Graphene can be used to produce a nanotube – a rolled-up “sheet” of graphene. Depending on the manner in which it is rolled up, it may serve as a conductor or a semiconductor. Nanotube conductors are noted for the immense density of current they are capable of conducting. For comparison, the conductivity of a nanotube is four thousand times that of copper.

Nanotubes are also highly resistant to rupture, which is why those who attempt to design a space elevator hold them in high regard. Per the most popular design, such a structure can be made by tethering a cable between the surface of Earth and an orbital station. Researchers are hoping to construct such a cable using nanotubes, although the current length record for such a cable is a mere 20 centimeters.
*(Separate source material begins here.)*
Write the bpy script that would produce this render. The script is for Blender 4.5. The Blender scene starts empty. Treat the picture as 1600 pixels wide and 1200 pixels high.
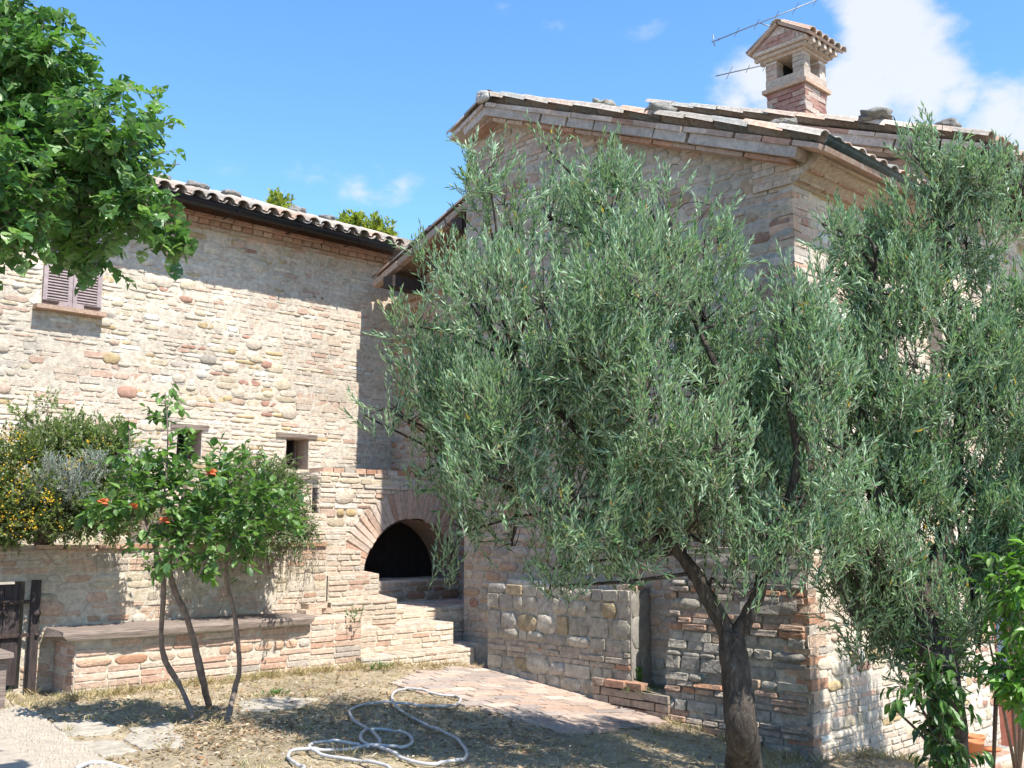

The issue is that nanotubes must be defect-free and their structure must remain uniform in order to preserve their properties.


Nanotube. Credit: pcmag.com

Composite materials using graphene nanotubes are already employed in the industry. For instance, graphene can be added to plastic to make it more durable and electroconductive. Special ship coatings are also made, which utilize the nanotubes’ hydrophobic qualities. A flexible microchip has already been made using nanotube technology. However, the most well-known nanotube-based polymer is Vantablack. Made up of a great number of nanotubes on top of an aluminum surface, it absorbs nearly 99.97% of all light, causing all objects coated with the material to appear completely shapeless.

Graphene has motivated scientists to seek out and study other two-dimensional structures possessing new, astounding properties. Researchers are also looking into the creation of multi-layer structures in which each layer is a separate two-dimensional structure with a desired set of properties. It might be some time before we see that idea brought to life – says Iorsh – as the technology is not advanced enough for now; however, development will surely continue.